As we are no longer clogging up Hellkites shipyard thread I will elaborate on why MVAM is a silly idea from an engineers perspective.
1. Weak points. When the ship is combined into one unit *stuff* needs to be able to pass between the hulls. This means that you have corridors, turbolift shafts, power conduits, data lines, air lines - all sorts of things between the decks. When the ship is separated these all need to be sealed off, but by necessity they will go right up to the exterior hull, so the plane along which the ship is docked will be littered with access points. These won't be heavily armoured (they can't be), so you have a deliberately designed in weak point in your combat ship (great for plot lines, not so good for combat).
2. Wasted space/mass. Because your ship is actually three ships, it needs three of most things. Three warp cores, three sets of nacelles, three bridges, three life support systems etc. You could claim that this is good redundancy for a combat ship, but then you may also need spares for critical systems (so each segment may have two life support systems). A number of these systems will not be needed when the ship is combined, so the ship is always lugging around wasted mass and space (a combat ship with space to waste, shocking). In addition there will be elements situated on the join planes, phasers, shield grids, transport emitters, sensor arrays, armour - all stuff that is completely useless when the ship is combined.
3. Ship loss. What happens when one of the segments is destroyed? Are you left with two thirds of a ship? Can the ship operate with a segment missing? The full ship is left with lots of bits exposed (see point 1).
4. Mechanical failure. What happens if you can't redock the ships... You are left with a fleet of small ships instead of one larger ship. But if the small ships can operate perfectly well independently, what was the point in making so many compromises docking them in the first place? Is the whole crew scared of transporters?
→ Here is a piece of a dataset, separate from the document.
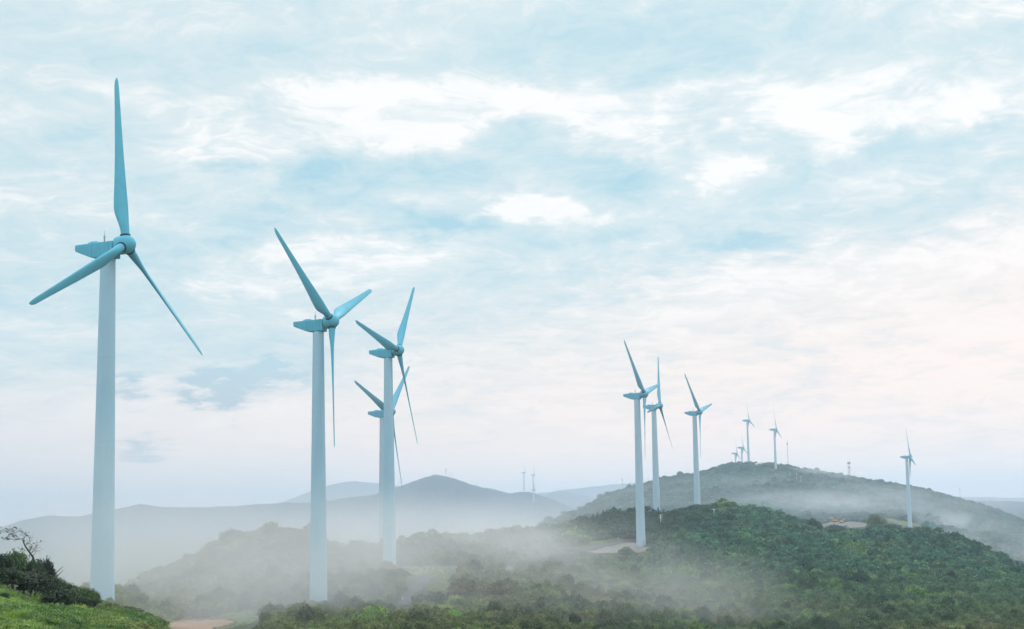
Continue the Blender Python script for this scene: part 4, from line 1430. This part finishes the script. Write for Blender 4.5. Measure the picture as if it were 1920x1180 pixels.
def lattice_mast(px, ytop, D, wtop, wbot, label, bands, whip=0.0, platform=True):
    p = ground_at(px, D)
    zt = ray(px, ytop)[2] * D
    h = zt - p.z
    t = empty('lattice_mast', tuple(p))
    tag(t, label, 'mast')
    b = MB()
    n = max(4, bands * 2)
    for i in range(n):
        z0, z1 = h * i / n, h * (i + 1) / n
        w0 = wbot + (wtop - wbot) * i / n; w1 = wbot + (wtop - wbot) * (i + 1) / n
        mi = (i // 2) % 2
        q0 = [Vector((sx * w0 / 2, sy * w0 / 2, z0)) for sx, sy in ((-1, -1), (1, -1), (1, 1), (-1, 1))]
        q1 = [Vector((sx * w1 / 2, sy * w1 / 2, z1)) for sx, sy in ((-1, -1), (1, -1), (1, 1), (-1, 1))]
        for j in range(4):
            k = (j + 1) % 4
            b.tube([q0[j] - Vector((0, 0, 1.5 if i == 0 else 0)), q1[j]], .13, 5, mi)
            b.tube([q0[j], q1[k]], .08, 4, mi); b.tube([q0[k], q1[j]], .08, 4, mi); b.tube([q1[j], q1[k]], .08, 4, mi)
    obj('frame', b.mesh('frame', [M['white'], M['red']]), t)
    if platform:
        b = MB(); b.box((0, 0, h * .93), (wtop * 1.7, wtop * 1.7, h * .10)); b.box((0, 0, h * .70), (wtop * 1.5, wtop * 1.5, h * .05))
        obj('platform', b.mesh('platform', [M['steel']]), t)
    if whip:
        b = MB(); b.tube([(0, 0, h), (0, 0, h + whip)], [.12, .05], 5)
        obj('antenna', b.mesh('antenna', [M['steel']]), t)


def pole_mast(px, ytop, D, r, label, red=False, guys=True):
    p = ground_at(px, D)
    h = ray(px, ytop)[2] * D - p.z
    t = empty('slender_mast', tuple(p))
    tag(t, label, 'mast')
    b = MB(); k = 8
    for i in range(k):
        b.tube([(0, 0, h * i / k - (1.5 if i == 0 else 0)), (0, 0, h * (i + 1) / k)], [r * (1 - .4 * i / k), r * (1 - .4 * (i + 1) / k)], 6, (i % 2) if red else 0)
    obj('pole', b.mesh('pole', [M['steel'], M['red']]), t)
    b = MB(); b.box((0, 0, h * .86), (r * 5, r * 5, h * .05)); b.box((0, 0, h * .12), (r * 4, r * 4, h * .04))
    obj('antenna', b.mesh('antenna', [M['steel']]), t)


lattice_mast(1596.5, 866, 2245, 2.2, 3.6, 'red and white lattice mast on the right shoulder of the far hill', 3, 6)
lattice_mast(837, 879.5, 4990, 2.6, 5.0, 'lattice mast on the summit of the peaked blue mountain', 3, 7)
lattice_mast(844.5, 889.0, 4990, 1.4, 2.2, 'small mast just right of the lattice mast on the blue peak', 2, 2, False)
lattice_mast(849.5, 888.5, 4990, 1.4, 2.2, 'smallest mast, furthest right on the blue peak', 2, 2, False)
pole_mast(1482, 825, 2270, .35, 'slender guyed mast right of the summit turbines on the far hill', True)
pole_mast(1169, 896, 2200, .25, 'thin mast on the left shoulder of the far hill behind the towers')
pole_mast(1803, 913, 2230, .30, 'thin mast where the far hill drops to the right')


def utility_pole(px, ytop, D, label, arms=2, white=False):
    p = ground_at(px, D)
    h = max(5.0, ray(px, ytop)[2] * D - p.z)
    t = empty('utility_pole', tuple(p), random.Random(px).uniform(-.4, .4))
    tag(t, label, 'utility pole')
    m = M['white'] if white else M['wood']
    b = MB(); b.tube([(0, 0, -.8), (0, 0, h)], [.17, .11], 8)
    obj('pole', b.mesh('pole', [m], True), t)
    for i in range(arms):
        z = h - .35 - i * .9
        b = MB(); b.box((0, .12, z), (1.9 - .2 * i, .12, .12))
        arm = obj('crossarm', b.mesh('crossarm', [m]), t)
        b = MB()
        for x in (-.8, -.3, .3, .8):
            b.tube([(x, .12, z + .06), (x, .12, z + .26)], [.07, .05], 6)
        obj('insulator', b.mesh('insulator', [M['white']]), arm)
    if arms > 1:
        b = MB(); b.tube([(.28, 0, h - 2.4), (.28, 0, h - 1.7)], .2, 10); b.box((.14, 0, h - 2.05), (.2, .12, .12))
        obj('transformer', b.mesh('transformer', [M['steel']]), t)


utility_pole(1239, 965, 688, 'pale utility pole with crossarms among the trees right of the gravel pad', 2, True)
utility_pole(1561, 973, 1255, 'utility pole standing in front of the orange diggers', 1)
utility_pole(1485, 884, 1990, 'left utility pole of three on the misty slope of the far hill', 1, True)
utility_pole(1497, 887, 1960, 'middle utility pole of three on the misty slope of the far hill', 2, True)
utility_pole(1505, 893, 1930, 'right utility pole of three on the misty slope of the far hill', 1, True)
utility_pole(1339.5, 968, 700, 'small utility pole half sunk in the dark wood of the right slope', 1, True)


def road_post(px, py, h, label, D=None):
    p = ground_hit(px, py)
    t = empty('road_post', tuple(p))
    tag(t, label, 'road post', 'white posts beside the road')
    b = MB(); b.tube([(0, 0, -.3), (0, 0, h)], [.17, .16], 10)
    obj('post', b.mesh('post', [M['white']]), t)
    b = MB(); b.tube([(0, 0, h * .78), (0, 0, h * .90)], .185, 10); b.box((0, 0, h + .03), (.26, .26, .06))
    obj('reflector', b.mesh('reflector', [M['orange'], M['white']]), t)


road_post(755, 1129, 1.0, 'white post on the road in the hollow, left of the dark bush')
road_post(769, 1128, .6, 'lower white post half hidden at the left edge of the dark bush')
road_post(1159.5, 1013, 1.1, 'white post at the far end of the road by the gravel pad')
road_post(1164, 1015, .7, 'short white post right of the one at the far end of the road')


def hut():
    p = ground_at(1423, 2150)
    r = ray(1423, 880)
    t = empty('hut', (r[0] * 2150, 2150, p.z + 1.5), .3)
    tag(t, 'small building with a white arched roof among the trees of the far hill', 'building')
    b = MB(); b.box((0, 0, 1.5), (8, 5, 6))
    w = obj('wall', b.mesh('wall', [M['wall']]), t)
    b = MB(); b.box((-1.5, -2.53, 3.0), (1.2, .06, 1.0)); b.box((1.5, -2.53, 3.0), (1.2, .06, 1.0))
    obj('window', b.mesh('window', [M['glass']]), w)
    b = MB()
    pts = [(math.cos(a) * 4.6, math.sin(a) * 2.0 + 4.5) for a in np.linspace(math.pi, 0, 11)]
    V = [(x, y, z) for y in (-3.0, 3.0) for x, z in pts]
    n = len(pts)
    b.add(V, [(i, i + 1, i + 1 + n, i + n) for i in range(n - 1)] + [tuple(range(n - 1, -1, -1)), tuple(range(n, 2 * n))])
    obj('roof', b.mesh('roof', [M['roof']]), t)


hut()


# ------------------------------------------------------------------ haze and mist
def build_haze(density=1.5e-4, col=(.655, .77, .89)):
    b = MB()
    zt = 168.0
    lo = min(v.co.z for v in bpy.data.objects['ground'].data.vertices) - 1.0
    b.box((0, 7000, (zt + lo) / 2), (20000, 15600, zt - lo))
    m = bpy.data.materials.new('haze_air')
    m.use_nodes = True
    g = NT(m.node_tree)
    o = g.n('ShaderNodeOutputMaterial')
    pv = g.n('ShaderNodeVolumePrincipled')
    pv.inputs['Color'].default_value = (*col, 1)
    pv.inputs['Density'].default_value = density
    pv.inputs['Anisotropy'].default_value = 0.55
    g.t.links.new(pv.outputs[0], o.inputs['Volume'])
    tag(obj('haze', b.mesh('haze', [m])), kind='stuff')


build_haze()


def mist_bank(px, py, D, rx, ry, rz, density, seed, ns=2.2, lo=.36, hi=.66, col=(.83, .85, .90), rot=0.0):
    c = ray(px, py) * D
    bm = bmesh.new()
    bmesh.ops.create_icosphere(bm, subdivisions=3, radius=1.0)
    me = bpy.data.meshes.new('mist_bank')
    bm.to_mesh(me); bm.free()
    m = bpy.data.materials.new('mist_air')
    m.use_nodes = True
    g = NT(m.node_tree)
    o = g.n('ShaderNodeOutputMaterial')
    pv = g.n('ShaderNodeVolumePrincipled')
    pv.inputs['Color'].default_value = (*col, 1)
    pv.inputs['Anisotropy'].default_value = 0.45
    p = g.n('ShaderNodeTexCoord').outputs['Object']
    r2 = g.v('DOT_PRODUCT', p, p, out=1)
    fall = g.m('POWER', g.m('SUBTRACT', 1.0, r2, clamp=True), 1.6)
    q = g.v('ADD', g.v('MULTIPLY', p, (1.0, max(.6, ry / rx), max(.35, rz / rx * 1.6))), (seed * 3.1, seed * 1.7, 0))
    n = g.noise(q, ns, 3, .55, .4)
    g.put(pv.inputs['Density'], g.m('MULTIPLY', g.m('MULTIPLY', fall, g.smooth(n, lo, hi)), density))
    g.t.links.new(pv.outputs[0], o.inputs['Volume'])
    me.materials.append(m)
    ob = obj('mist', me, None, tuple(c))
    ob.scale = (rx, ry, rz); ob.rotation_euler = (0, 0, rot)
    tag(ob, kind='stuff')


NEAR = (.86, .855, .85)
MIST = [
    # x, y, depth, rx, ry, rz, density, seed, noise scale, low, high, colour
    (260, 1066, 300, 95, 120, 20, .0048, 1, 2.4, .28, .66, NEAR),
    (520, 1058, 405, 90, 95, 25, .0046, 2, 2.6, .20, .62, NEAR),
    (830, 1036, 460, 90, 100, 21, .0050, 3, 2.8, .24, .64, NEAR),
    (965, 1028, 480, 34, 60, 14, .0145, 4, 2.0, .28, .62, NEAR),
    (1120, 1105, 390, 62, 70, 15, .0095, 5, 2.8, .34, .66, NEAR),
    (400, 1120, 285, 60, 45, 11, .0060, 16, 2.6, .36, .68, NEAR),
    (1210, 1160, 335, 55, 60, 13, .0090, 17, 2.8, .38, .70, NEAR),
    (190, 1075, 215, 34, 30, 26, .0150, 18, 2.0, .20, .62, NEAR),
    (600, 1075, 300, 30, 30, 24, .0095, 19, 2.0, .22, .62, NEAR),
    (735, 1020, 400, 34, 34, 20, .0090, 20, 2.0, .22, .62, NEAR),
    (700, 1140, 300, 90, 40, 9, .0060, 14, 3.0, .34, .68, NEAR),
    (150, 1030, 1500, 420, 700, 58, .00045, 6, 2.2, .2, .6),
    (880, 1000, 2300, 330, 900, 66, .00050, 8, 2.6, .15, .62),
    (1535, 893, 2120, 75, 110, 18, .012, 9),
    (1400, 925, 1950, 230, 160, 30, .0060, 10, 3.2, .34, .68),
    (1320, 965, 1450, 330, 280, 36, .0016, 15, 3.0, .25, .65),
    (1795, 985, 1420, 60, 80, 16, .012, 11),
    (1620, 950, 1520, 200, 180, 26, .0048, 12, 3.2, .34, .68),
    (1880, 1040, 1050, 120, 140, 30, .0055, 13, 3.0, .32, .66),
]
for a in MIST:
    mist_bank(*a)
Now that said, I do like the idea of emergency saucer separation where the saucer can act as a lifeboat in the event of a catastrophic failure (aka Generations). And if you are going to insist in taking your lumbering cruise liner full of children into dangerous situations (I know, just for laughs lets go into the Romulan Neutral Zone) then using it to leave the civilians behind also has a certain logic (but if the ship is expecting to go on missions like that it shouldn't have any civilians!). But I certainly don't agree with using it to "give the Borg something else to shoot at." I thought it was Picard that didn't like children, not Riker!